A couple months ago, Canonball brought us a review of Takara Tomy’s Masterpiece Lambor “G2 Ver.”
I tried to avoid that thing like the plague. I failed.
See, I first justified the purchase based on the looks. G2 Sideswipe, as a figure, sports a really nice glossy black paint and red windows. It’s classic Night Rider cool. And in ‘bot mode, the colors carry over a nice inversion of the G1 version, add a Derek Yaniger-flavored head sculpt, spiky tires, and guns. And he does have a certain charm. But that justification is bullcrap because every other Masterpiece figure I own is for the PURE generation, the GREATEST GENERATION, and that’s Gen 1.
But I got him anyway.
Some of you might remember Generation 2, others might know it only by reputation. Me? I was there, man. The line launched in 1993, nearly three years since the last of the G1 product had hit the shelves. The G2 cartoon — which was selected original episodes from the original series repackaged with some CGI cutscenes — ran from 1992 to 1994. Marvel ran a 12-issue series of comics also, and that’s where G2 really got its teeth from. The series was done by longtime Transformers UK scribe Simon Furman and was a direct continuation of the G1 ongoing, including some GI Joe crossovers at launch. It’s still a pretty fun read, and the art duties done by Derek Yaniger and Manny Galan punctuate just how incredibly ’90s this series was. There’s lots of gratuitous character deaths, all manner of robot carnage, and they manage to do “All Hail Megatron” on Earth, even with GI Joe on the job. Ironically, while they canned the series after 12 issues due to less than stellar performance, if the book had been released today and sold the same numbers, it would well out-perform the current IDW books, and probably a fair share of the mainline superhero ones.
The comic succeeded in giving G2 an identity beyond strange G1 repaints, which comprised most of the toy line. For example, Sideswipe’s G2 release does have “comic accurate” colors, but none of the embellishments like the extra hardware of the G2 Autobot logo.
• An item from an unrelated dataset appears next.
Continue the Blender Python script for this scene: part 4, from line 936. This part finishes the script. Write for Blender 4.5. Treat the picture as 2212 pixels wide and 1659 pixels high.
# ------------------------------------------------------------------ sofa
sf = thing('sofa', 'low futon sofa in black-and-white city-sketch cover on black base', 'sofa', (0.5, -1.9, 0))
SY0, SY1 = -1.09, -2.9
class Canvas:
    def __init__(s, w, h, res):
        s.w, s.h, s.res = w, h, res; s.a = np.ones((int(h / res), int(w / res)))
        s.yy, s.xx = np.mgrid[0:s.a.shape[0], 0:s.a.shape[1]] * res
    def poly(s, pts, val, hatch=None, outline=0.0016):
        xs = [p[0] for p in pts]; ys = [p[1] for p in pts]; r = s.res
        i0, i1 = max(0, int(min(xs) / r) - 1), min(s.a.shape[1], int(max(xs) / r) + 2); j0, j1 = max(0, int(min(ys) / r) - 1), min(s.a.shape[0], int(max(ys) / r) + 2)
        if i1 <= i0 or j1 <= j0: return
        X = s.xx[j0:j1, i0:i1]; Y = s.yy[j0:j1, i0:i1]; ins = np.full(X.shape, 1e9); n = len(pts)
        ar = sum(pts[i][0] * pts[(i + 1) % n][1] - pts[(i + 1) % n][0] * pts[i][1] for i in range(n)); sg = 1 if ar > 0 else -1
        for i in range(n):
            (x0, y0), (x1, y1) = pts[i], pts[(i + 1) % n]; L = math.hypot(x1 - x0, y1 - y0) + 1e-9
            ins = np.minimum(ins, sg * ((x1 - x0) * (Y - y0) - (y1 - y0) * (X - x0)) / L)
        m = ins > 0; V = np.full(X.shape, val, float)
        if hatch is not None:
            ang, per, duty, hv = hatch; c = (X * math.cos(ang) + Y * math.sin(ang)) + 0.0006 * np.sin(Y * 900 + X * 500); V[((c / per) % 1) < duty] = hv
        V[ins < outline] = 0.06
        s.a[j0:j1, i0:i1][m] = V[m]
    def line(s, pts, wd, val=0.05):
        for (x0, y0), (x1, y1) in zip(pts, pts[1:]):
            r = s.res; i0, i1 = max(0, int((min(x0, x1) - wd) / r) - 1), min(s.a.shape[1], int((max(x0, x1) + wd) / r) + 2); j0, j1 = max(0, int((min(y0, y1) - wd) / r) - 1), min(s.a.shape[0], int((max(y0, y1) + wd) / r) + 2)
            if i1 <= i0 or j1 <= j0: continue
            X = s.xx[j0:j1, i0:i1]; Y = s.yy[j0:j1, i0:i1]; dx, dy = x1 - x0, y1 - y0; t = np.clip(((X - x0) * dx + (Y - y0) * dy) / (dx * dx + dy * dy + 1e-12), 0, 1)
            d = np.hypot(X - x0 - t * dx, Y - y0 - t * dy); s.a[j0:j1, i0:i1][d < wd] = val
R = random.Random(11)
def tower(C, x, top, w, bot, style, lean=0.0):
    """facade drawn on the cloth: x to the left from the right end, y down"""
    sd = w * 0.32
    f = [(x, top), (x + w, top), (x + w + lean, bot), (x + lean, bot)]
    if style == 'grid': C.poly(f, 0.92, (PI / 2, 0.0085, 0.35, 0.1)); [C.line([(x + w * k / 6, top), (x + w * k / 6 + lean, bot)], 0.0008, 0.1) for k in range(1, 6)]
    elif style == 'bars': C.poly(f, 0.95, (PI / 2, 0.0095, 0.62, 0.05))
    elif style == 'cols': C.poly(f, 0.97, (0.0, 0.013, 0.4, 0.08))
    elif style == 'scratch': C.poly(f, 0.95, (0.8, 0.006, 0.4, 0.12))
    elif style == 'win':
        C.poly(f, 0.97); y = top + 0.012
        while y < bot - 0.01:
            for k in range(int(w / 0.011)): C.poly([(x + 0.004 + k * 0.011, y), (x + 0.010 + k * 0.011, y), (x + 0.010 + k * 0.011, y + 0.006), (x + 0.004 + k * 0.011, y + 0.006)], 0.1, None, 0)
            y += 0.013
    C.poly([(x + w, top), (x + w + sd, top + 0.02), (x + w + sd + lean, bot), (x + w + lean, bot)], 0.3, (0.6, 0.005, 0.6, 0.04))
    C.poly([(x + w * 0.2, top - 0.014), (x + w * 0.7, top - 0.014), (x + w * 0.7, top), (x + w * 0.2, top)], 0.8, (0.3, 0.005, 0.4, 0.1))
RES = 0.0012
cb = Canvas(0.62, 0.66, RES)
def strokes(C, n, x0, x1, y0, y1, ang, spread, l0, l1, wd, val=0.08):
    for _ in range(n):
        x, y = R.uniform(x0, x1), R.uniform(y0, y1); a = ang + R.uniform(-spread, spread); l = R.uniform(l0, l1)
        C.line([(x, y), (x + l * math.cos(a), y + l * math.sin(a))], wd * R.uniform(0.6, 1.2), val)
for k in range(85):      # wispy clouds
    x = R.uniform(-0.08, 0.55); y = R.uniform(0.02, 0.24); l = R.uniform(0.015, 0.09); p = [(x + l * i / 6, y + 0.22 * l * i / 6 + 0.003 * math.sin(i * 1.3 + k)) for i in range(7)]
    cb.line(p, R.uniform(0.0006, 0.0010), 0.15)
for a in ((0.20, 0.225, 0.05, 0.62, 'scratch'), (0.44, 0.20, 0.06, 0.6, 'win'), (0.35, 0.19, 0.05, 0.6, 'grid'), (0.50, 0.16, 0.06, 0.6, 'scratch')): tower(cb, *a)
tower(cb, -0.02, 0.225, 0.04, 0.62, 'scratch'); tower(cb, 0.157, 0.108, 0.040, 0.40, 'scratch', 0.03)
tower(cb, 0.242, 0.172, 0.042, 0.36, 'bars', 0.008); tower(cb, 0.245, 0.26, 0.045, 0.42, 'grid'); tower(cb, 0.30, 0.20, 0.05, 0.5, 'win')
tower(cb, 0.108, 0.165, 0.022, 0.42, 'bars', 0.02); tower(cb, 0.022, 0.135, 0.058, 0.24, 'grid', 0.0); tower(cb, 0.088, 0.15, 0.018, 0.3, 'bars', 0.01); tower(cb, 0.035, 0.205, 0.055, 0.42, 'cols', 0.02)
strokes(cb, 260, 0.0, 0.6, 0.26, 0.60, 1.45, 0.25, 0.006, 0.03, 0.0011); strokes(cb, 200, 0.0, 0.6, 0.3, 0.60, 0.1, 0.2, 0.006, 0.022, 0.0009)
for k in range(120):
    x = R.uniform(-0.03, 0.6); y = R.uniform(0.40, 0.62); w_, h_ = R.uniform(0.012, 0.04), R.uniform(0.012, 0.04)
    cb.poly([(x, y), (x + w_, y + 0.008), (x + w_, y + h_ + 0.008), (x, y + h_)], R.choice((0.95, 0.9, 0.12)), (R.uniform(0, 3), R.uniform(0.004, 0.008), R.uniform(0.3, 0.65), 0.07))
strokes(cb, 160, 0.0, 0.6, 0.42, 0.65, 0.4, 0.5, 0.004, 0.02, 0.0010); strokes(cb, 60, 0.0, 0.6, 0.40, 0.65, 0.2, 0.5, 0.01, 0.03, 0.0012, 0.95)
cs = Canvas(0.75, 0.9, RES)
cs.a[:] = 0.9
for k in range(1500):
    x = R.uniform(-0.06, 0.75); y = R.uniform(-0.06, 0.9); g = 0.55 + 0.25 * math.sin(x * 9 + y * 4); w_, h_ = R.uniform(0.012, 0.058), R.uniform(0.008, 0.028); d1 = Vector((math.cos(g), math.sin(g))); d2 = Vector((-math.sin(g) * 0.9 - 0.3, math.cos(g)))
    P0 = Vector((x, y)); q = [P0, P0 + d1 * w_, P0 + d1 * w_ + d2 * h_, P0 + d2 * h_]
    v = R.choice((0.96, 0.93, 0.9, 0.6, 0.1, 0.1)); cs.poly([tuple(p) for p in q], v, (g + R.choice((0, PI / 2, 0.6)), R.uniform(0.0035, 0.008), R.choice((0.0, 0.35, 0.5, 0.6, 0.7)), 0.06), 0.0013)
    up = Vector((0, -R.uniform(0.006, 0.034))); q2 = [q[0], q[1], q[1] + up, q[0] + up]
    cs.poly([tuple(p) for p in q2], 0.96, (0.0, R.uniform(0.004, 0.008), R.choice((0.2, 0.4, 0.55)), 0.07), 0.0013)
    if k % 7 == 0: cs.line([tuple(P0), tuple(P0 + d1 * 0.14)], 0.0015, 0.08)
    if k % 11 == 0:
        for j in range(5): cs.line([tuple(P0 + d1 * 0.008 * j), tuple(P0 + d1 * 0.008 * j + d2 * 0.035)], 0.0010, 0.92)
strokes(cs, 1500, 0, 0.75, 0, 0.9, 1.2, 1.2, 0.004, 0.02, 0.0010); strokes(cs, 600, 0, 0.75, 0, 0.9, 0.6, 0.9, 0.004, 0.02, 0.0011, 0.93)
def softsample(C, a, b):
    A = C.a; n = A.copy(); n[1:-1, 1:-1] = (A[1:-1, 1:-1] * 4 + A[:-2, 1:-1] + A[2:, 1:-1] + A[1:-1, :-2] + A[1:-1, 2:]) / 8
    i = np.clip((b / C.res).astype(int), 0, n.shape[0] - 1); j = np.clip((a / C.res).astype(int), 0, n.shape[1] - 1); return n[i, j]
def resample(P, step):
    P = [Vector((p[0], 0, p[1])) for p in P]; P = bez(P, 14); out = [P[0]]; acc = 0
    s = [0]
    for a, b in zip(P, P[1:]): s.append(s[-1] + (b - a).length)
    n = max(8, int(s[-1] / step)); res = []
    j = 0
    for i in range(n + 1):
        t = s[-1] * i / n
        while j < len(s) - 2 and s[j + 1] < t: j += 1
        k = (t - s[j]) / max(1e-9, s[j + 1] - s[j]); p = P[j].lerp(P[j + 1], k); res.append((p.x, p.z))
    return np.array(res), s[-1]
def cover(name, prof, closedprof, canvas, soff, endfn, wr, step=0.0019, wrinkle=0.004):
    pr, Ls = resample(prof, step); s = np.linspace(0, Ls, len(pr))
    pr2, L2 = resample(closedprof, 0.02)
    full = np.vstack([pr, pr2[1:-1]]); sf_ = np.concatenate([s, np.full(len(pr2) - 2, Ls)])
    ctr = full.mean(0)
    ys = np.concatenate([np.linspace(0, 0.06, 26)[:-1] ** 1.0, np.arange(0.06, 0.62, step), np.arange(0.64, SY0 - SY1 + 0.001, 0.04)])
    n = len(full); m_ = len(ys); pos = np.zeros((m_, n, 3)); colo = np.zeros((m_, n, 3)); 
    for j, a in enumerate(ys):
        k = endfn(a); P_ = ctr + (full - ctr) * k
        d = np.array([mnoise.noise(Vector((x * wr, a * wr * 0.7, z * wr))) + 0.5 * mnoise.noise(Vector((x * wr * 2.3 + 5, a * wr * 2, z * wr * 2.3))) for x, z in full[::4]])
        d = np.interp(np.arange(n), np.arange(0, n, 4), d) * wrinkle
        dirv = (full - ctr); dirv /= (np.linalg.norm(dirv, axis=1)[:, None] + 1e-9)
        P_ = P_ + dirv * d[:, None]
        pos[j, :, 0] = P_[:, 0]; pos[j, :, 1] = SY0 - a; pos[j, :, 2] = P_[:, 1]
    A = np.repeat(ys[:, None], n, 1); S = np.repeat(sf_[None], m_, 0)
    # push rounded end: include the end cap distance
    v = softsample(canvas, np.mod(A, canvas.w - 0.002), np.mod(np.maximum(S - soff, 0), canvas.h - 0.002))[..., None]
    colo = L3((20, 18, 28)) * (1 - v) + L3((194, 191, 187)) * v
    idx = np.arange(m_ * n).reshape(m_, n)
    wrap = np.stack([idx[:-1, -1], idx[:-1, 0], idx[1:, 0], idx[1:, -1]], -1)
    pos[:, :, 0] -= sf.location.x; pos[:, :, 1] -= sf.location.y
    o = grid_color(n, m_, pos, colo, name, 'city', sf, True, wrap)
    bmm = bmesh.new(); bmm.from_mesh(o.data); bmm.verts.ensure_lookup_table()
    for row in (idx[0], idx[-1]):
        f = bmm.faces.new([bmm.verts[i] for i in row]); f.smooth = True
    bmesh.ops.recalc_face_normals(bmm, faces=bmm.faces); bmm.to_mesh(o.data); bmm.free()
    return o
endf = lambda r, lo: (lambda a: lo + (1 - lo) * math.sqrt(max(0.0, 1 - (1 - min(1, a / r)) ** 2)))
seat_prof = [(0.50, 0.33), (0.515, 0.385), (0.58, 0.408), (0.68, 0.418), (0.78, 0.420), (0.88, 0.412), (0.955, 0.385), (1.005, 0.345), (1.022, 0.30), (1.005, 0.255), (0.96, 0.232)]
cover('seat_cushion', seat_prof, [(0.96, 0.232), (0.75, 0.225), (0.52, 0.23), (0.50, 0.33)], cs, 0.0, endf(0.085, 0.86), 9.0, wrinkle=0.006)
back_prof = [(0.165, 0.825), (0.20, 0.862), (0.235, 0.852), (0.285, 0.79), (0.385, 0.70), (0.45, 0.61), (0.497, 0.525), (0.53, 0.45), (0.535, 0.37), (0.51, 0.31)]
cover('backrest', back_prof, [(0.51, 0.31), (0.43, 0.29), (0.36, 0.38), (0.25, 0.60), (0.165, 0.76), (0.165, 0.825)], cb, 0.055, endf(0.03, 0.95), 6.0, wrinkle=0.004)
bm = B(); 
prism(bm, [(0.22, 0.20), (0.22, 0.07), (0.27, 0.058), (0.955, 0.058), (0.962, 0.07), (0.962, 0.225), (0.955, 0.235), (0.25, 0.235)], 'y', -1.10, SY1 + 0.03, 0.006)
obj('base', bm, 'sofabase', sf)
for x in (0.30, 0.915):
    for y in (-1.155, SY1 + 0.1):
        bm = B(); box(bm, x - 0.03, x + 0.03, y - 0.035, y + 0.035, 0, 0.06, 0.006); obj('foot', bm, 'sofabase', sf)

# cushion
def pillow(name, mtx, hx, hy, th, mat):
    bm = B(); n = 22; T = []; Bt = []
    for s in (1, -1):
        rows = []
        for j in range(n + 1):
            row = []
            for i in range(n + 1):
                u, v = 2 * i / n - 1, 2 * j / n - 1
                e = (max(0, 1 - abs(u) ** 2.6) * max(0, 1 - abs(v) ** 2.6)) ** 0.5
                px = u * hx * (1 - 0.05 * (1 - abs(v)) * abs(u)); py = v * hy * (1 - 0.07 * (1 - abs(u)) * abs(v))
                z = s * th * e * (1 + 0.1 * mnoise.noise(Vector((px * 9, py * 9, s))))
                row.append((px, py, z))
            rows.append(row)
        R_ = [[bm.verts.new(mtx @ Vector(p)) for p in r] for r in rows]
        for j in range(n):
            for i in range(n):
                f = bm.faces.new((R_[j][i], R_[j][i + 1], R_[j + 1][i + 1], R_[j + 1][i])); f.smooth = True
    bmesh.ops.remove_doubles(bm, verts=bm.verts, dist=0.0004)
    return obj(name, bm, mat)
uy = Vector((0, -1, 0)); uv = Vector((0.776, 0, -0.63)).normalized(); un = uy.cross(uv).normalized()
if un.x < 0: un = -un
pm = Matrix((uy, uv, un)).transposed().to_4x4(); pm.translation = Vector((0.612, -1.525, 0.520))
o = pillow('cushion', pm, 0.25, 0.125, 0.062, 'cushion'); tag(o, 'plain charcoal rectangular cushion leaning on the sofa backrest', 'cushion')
In fact, few of the color choices from the toy line were used in the comic at all.
But that’s not to say the toy line was a waste — far, far from it. After the the repurposed molds got the line back on toy store shelves. There was an effort to get some new ideas and innovations out there as well. When the line reached it’s climax in 1994, the next breed of Transformers toys started to peak out from behind the repaints:
The Laser Rods, Rotor Force, Cyber Jets and Combat Heroes figures, in particular, were the first of what we would recognize as “modern” Transformers. They maintained the realistic alternate modes of their predecessors, but combined them with very well articulated robot modes and incorporated “gimmicks” like light-up weapons, firing projectiles, and so on across each sub-group. It was these figures that would form the basis for a lot of what Beast Wars would draw on and improve when it was their turn at bat.
Personal favorites of mine from that era were… well, damn, I really liked just about all of the later figures, come to think of it. For instance, the Combat Hero Optimus Prime and the interestingly-named Combat Hero Megatron quickly replaced my war-weary G1 versions with little concern for nostalgia. These were just plain better toys than a lot of G1.
But if I had to wager a guess, there was one figure in particular that most people remember from the era: Laser Rod Optimus Prime. Incorporating several of the sub-groups’ tricks into one serious Prime, he featured a very faithful Western Star cab, likely the first “long-nose” cab Optimus, that transformed into a very functional and articulated robot, even by today’s standards. He has an internally mounted light-up feature that would ignite his sword or blaster in his right hand. The trailer, with the best Optimus Prime stickers EVER, turned into a massive barrage of disc-launching and air-powered rocketry. If his ‘bot mode had been just a liiittle closer to the classic colors, he might still be on my non-MP figure shelf. And let me just say so here and now: this would make one helluva candidate for a future MP Prime. Because, let’s face it, at some point or another, it all comes back to Prime.
Generation 2 then rather abruptly slid back from the shelves and got lost in the folds of ’90s pop-culture obscurity. It’s interesting to note that being effectively the last pre-Internet incarnation of the franchise, you can’t help but wonder what a few years later might have done for this relaunch attempt. As it is, though, it served as the catalyst for Hasbro to shift gears (and practically companies) and prompt Kenner to launch Beast Wars a short year later. And the rest, as they say, is history.
The Transformers fandom does have a fairly long memory, by necessity, and so it’s not surprising that there have been some BotCon exclusives (2010) as well as some homages in the Generations series. And yet for the most part, Generation 2 is dismissed as a bunch of repainted figures and a recycled toy line.
But you take a look at that Sideswipe and tell me there isn’t something a little special… crazy, sure, but special, about a toy line that inspired an Autobot sports car to invert his colors and give you a gritty grill-shot like that.